Não sei. Analisá-las. O Presidente da República faz esses apelos. Olhe, são proclamações. Não tem havido vontade política desde o 25 de Abril. Tudo mudou em Portugal a partir do 25 de Abril. Mudaram os militares, as empresas, a Igreja Católica, mas se entrar num tribunal as coisas passam-se lá dentro como se passavam há décadas, até há séculos. Ali nada muda, aquilo é graniticamente corporativo...
E não muda porquê?
Porque os magistrados não querem mudar - sentem-se bem assim porque são reis e senhores absolutos da sala dos tribunais, da Justiça. E o poder político não tem coragem para fazer as reformas que deviam ser feitas. Se o Marquês de Pombal ressuscitasse ele caía para o lado com as mudanças ocorridas, mas o levássemos para a sala de audiências de um tribunal ele sentava-se e assistia a tranquilamente a um julgamento como se fosse no seu tempo. A Justiça não pode existir para ser permanentemente glorificada, entronizada, tratada como se fosse de Deuses e divindades. Se qualquer de vocês entrar num tribunal tem que se dirigir a um juiz da forma como um servo na antiguidade se dirigia ao seu senhor. Qualquer um de nós fala mais à-vontade com o Presidente da República do que fala com um juiz: é ilustríssimo, é venerando, é ilustríssimo, tudo é superlativamente oco e balofo no nosso sistema judicial.
Como é que se resolve?
Fazendo leis. Punindo os atrasos. Criando incentivos para os magistrados trabalharem. O que eles têm é desincentivos - sentem-se prejudicados se trabalharem, porque comparam-se com os do lado... Eu cheguei a ver: havia um juiz que fazia o quíntuplo dos julgamentos do que o outro, mas ganhavam o mesmo. E foram promovidos ao mesmo tempo. Isso conduz à nivelação pela mediocridade.

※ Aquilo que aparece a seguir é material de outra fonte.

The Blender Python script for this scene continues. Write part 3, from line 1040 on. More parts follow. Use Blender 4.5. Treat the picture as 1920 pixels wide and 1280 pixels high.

Foi bastonário da Ordem dos Advogados. Que lhe parece o aperto que os partidos estão a preparar às incompabilidades de deputados que sejam advogados?
Só peca por ser tarde demais e por serem tímidas demais. Sempre defendi que quem está no Parlamento a fazer leis não pode estar num gabinete a receber como cliente alguns dos beneficiários dessas leis - e a cobrarem por isso. A Assembleia da República era uma plataforma giratória de interesses promíscuos, sobretudo de grandes sociedades de Lisboa e do Porto.